6 janvier / Café-Librairie Michèle Firk / Montreuil, Métro Croix de Chavaux / 19h30.
Plaisir anal et capitalisme – Soirée animée par la revue Jef Klak et Javier Sàez venu spécialement de Madrid, auteur de Théorie queer et psychanalyse, 2005 et de l’article « Le mâle vulnérable » dans le numéro 2 de Jef Klak, « Bout d’ficelle ». Marco Vidal présentera également son livre Fist paru aux éditions Zones et participera au débat.
Dès l’éducation des enfants, le genre est déterminé par un apprentissage du rôle de l’anus comme sale et dédié uniquement aux excréments. N’étant pas une zone érogène légitime, il devient ensuite un point de différenciation entre masculin et féminin : si l’anus n’est pas destiné au plaisir sexuel, alors l’homme n’a pas de zone qui puisse être pénétrée. Le masculin devient donc l’impénétrable et le féminin le pénétrable par définition. Le masculin prend pour définition par défaut ce que n’est pas la femme, avec des effets de domination comprises comme pénétration active et action passive de se faire pénétrer. Une femme ne pourrait pas pénétrer un homme, une femme ne pourrait pas pénétrer une femme, un homme ne pourrait pas pénétrer un homme, etc.
Cette distinction se retrouve dans le langage courant (dans ton cul, vas te faire enculer, trou du cul, etc.) et jusque dans les rapports entre homosexuels où les rôles de domination se répètent autour des positions de sodomie passive ou active.
Partant de ces considérations sur le rapport de la société à l’anus et après un détour par la théorie freudienne du stade anal qui tourne autour des effets de rétention et de libération de la puissance accumulée (troubles de l’avarice et du mutisme, etc.), Javier Sàez tente de lier les rapports au social à l’anus dans une perspective genrée et anticapitaliste. S’attaquer aux constructions de genre et aux discriminations bâties sur le refoulement du plaisir anal permettrait de mieux s’attaquer aux rapports de domination internes aux capitalisme.
Fist
Par Marco Vidal
Éditions Zones
Le XXe siècle aurait inscrit une seule innovation au répertoire des pratiques sexuelles : le fist fucking. Fallait-il en rester à cette doxa popularisée par nombre d’intellectuels et de chercheurs ? Combinant érudition historique, réflexions théoriques, récits à la première personne, quasi-poèmes en prose, Fist peut se lire au choix comme une apostille à Histoire de la sexualité de Michel Foucault ou comme un roman queer.
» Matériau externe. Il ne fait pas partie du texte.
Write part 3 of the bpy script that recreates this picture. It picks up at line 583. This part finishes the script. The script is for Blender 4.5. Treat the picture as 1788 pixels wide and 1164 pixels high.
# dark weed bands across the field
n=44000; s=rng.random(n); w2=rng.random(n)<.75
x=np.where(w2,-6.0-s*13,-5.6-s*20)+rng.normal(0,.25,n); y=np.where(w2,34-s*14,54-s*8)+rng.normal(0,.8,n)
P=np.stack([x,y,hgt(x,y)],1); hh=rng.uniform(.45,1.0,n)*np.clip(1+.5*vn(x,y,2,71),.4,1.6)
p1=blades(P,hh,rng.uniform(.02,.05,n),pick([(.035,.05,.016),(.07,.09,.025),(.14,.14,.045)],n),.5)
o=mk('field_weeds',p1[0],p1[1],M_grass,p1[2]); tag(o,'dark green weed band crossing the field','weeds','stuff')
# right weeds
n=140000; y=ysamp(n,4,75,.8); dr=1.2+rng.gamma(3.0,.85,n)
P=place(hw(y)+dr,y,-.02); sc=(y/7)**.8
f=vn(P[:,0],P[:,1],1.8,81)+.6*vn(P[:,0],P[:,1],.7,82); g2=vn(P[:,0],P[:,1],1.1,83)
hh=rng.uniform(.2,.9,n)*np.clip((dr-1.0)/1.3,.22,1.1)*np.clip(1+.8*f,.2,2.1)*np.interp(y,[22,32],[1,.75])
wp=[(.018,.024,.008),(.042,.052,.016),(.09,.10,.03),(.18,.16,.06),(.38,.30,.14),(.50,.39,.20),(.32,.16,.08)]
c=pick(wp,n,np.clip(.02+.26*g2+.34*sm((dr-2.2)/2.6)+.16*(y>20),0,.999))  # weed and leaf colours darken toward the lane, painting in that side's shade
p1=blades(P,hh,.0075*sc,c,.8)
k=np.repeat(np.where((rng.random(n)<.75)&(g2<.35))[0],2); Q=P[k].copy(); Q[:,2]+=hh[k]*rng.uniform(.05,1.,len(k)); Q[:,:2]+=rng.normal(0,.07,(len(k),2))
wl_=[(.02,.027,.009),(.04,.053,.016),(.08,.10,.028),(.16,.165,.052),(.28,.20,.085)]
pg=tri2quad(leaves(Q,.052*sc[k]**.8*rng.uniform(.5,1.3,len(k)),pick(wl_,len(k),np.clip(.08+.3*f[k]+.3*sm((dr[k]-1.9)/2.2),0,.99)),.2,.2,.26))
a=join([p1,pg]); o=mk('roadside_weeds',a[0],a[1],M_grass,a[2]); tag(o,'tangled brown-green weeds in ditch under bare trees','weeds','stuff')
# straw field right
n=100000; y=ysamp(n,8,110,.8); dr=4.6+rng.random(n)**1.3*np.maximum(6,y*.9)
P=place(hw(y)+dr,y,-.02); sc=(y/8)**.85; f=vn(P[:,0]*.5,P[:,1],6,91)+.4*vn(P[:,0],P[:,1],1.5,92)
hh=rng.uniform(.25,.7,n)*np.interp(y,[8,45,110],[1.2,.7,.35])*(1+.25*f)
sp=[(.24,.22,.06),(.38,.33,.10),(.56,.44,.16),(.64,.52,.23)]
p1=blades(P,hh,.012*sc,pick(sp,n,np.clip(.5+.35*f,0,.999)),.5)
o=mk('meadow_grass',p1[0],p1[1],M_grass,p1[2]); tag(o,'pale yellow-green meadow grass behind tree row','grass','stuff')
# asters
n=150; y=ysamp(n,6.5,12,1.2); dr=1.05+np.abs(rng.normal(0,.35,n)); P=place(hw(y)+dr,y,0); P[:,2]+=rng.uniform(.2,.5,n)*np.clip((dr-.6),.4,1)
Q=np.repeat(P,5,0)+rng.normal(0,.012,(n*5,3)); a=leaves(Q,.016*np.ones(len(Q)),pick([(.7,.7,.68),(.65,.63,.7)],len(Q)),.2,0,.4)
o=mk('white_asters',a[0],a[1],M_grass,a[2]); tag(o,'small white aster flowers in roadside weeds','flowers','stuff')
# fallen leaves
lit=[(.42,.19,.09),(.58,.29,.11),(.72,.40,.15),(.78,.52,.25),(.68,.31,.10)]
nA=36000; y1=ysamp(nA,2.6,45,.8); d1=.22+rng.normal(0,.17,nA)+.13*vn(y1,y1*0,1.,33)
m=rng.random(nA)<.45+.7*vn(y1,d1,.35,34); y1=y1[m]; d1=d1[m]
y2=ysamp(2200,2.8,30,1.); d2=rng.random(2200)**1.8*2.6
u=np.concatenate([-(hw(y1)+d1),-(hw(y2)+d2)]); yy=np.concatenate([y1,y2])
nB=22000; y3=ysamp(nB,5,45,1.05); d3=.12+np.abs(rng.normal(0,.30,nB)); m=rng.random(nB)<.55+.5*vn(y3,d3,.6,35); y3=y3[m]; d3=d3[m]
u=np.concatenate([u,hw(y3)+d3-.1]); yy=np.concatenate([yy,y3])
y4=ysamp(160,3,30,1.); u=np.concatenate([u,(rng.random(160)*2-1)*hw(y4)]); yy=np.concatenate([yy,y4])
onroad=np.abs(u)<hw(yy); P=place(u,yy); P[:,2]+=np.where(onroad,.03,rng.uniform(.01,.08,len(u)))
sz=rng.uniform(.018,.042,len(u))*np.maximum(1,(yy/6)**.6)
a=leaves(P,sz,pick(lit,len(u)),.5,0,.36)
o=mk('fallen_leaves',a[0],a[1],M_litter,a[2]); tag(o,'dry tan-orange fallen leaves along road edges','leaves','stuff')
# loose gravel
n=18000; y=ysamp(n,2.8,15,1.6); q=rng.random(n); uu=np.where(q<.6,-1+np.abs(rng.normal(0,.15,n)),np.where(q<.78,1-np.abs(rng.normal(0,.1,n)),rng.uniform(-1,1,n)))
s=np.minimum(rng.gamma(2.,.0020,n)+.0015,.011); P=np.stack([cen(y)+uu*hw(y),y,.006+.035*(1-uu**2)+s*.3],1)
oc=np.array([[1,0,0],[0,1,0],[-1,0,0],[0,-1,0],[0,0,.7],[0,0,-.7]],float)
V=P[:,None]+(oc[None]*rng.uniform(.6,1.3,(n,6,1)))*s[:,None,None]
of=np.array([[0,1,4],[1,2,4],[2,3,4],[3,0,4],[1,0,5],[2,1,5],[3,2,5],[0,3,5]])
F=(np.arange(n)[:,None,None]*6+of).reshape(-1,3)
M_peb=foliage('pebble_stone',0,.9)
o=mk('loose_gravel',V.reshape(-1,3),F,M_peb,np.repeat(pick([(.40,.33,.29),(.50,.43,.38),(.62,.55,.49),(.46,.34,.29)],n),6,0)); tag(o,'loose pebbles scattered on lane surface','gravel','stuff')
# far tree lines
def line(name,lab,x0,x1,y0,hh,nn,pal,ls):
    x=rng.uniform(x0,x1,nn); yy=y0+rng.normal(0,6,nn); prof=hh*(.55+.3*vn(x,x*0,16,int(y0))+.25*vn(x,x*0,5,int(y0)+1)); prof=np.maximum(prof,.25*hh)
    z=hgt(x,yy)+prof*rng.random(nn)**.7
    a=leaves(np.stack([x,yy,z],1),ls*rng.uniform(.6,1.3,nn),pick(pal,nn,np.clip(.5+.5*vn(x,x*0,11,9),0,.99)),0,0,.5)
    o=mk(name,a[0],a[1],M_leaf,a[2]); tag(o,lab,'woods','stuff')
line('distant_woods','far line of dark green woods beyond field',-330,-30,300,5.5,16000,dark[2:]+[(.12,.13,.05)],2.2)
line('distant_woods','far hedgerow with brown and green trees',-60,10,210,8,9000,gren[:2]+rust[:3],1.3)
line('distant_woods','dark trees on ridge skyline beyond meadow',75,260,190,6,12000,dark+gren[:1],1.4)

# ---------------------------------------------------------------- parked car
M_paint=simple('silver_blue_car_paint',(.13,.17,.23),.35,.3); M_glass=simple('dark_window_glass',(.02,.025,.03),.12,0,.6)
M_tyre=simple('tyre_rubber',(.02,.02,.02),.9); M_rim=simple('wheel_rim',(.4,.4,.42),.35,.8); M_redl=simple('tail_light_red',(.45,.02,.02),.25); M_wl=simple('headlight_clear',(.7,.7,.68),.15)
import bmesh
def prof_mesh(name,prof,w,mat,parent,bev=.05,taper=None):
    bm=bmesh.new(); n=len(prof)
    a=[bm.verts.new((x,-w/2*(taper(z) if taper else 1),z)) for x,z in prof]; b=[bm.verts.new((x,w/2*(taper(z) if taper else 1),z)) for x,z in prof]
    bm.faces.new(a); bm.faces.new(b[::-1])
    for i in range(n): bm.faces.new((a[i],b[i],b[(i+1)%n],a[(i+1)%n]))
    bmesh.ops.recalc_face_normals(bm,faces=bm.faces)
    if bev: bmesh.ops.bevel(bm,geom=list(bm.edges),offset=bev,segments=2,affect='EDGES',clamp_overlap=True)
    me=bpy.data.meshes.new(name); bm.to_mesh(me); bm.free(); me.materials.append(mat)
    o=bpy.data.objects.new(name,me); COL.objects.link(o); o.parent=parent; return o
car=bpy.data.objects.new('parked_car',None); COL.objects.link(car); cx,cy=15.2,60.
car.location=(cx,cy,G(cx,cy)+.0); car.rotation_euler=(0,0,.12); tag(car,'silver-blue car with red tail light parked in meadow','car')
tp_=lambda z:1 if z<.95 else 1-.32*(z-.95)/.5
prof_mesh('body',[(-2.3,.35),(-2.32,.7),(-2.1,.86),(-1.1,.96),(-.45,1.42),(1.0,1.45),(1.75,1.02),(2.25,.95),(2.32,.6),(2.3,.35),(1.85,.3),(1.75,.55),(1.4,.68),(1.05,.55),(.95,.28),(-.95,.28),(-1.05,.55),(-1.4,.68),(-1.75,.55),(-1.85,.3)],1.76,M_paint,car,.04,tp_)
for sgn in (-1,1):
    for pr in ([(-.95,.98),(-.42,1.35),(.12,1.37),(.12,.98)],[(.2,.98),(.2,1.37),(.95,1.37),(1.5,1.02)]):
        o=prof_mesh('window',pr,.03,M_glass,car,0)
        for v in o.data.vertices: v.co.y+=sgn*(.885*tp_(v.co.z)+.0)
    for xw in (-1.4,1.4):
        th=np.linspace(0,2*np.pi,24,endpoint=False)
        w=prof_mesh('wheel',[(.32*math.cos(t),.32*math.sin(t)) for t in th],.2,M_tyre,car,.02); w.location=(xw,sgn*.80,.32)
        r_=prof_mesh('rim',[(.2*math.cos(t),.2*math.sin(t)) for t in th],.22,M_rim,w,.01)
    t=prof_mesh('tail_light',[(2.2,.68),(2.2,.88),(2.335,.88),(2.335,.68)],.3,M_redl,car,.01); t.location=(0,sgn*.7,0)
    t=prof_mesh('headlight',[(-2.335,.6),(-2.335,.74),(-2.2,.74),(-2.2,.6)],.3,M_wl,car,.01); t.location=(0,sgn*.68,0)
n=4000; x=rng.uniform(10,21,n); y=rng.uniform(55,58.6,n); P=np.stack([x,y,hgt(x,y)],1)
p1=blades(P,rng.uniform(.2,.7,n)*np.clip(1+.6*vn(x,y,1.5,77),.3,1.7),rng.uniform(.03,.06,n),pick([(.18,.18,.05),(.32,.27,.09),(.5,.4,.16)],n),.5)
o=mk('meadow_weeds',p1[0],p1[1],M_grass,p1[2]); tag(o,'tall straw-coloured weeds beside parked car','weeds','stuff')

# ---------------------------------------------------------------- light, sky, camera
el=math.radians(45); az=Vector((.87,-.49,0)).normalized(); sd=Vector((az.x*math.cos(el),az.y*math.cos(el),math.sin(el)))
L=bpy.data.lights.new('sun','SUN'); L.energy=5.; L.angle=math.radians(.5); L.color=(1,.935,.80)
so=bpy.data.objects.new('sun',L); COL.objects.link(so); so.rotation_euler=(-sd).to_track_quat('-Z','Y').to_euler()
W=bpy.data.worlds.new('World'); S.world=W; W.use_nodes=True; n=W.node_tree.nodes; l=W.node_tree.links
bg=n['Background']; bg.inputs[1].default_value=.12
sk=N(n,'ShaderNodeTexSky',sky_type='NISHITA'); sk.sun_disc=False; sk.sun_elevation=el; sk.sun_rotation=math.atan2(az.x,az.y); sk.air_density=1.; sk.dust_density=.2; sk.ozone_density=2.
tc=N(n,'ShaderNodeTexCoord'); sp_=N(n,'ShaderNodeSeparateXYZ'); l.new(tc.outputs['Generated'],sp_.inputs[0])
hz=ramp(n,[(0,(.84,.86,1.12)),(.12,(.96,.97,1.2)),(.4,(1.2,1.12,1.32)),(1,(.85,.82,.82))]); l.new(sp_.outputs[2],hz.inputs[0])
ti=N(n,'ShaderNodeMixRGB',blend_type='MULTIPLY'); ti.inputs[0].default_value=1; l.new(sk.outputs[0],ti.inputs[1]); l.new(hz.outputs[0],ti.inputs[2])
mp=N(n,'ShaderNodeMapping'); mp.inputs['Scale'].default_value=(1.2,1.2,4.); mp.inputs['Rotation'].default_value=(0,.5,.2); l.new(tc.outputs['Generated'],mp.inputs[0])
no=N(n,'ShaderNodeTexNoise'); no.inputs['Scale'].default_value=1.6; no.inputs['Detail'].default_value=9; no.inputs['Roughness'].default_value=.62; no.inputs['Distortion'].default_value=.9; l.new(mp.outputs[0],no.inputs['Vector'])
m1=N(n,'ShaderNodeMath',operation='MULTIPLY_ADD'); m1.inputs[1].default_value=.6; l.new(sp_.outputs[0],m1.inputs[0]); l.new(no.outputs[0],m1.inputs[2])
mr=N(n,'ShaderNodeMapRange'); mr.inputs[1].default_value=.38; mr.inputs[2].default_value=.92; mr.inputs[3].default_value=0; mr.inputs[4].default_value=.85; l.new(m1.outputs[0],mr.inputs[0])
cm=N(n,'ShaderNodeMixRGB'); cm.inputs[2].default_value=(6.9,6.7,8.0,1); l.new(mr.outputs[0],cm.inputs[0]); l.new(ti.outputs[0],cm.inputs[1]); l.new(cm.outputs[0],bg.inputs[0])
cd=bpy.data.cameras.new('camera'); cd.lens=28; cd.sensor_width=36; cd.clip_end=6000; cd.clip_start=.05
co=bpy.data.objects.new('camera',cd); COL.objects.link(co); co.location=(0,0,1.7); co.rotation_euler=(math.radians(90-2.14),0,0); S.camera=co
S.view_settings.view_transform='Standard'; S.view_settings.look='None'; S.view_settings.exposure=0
La singulière généalogie érotique qu’il nous propose s’ouvre sur des photographies de Robert Mapplethorpe et se clôt par une relecture du Cantique des cantiques. Entretemps, on aura visité Les Catacombes, mythique club privé du San Francisco des années 1970 ; relu Koltès, Sade, Homère, Ovide, Ronsard et Henry James ; croisé Amerifist, acteur star de ce sousgenre du cinéma porno ; compulsé des traités de médecine du XIXe siècle pour y découvrir d’étranges prescriptions ; passé des petites annonces sur des sites spécialisés ; fait quelques rencontres et pris rendez-vous chez un proctologue…
Réduire le fist fucking à la violence du « poing » est un contresens. Le plaisir civilise la main pour mieux réinvestir les puissances imaginaires du corps, dans une union improbable qui pourrait bien aussi s’appeler « amour ».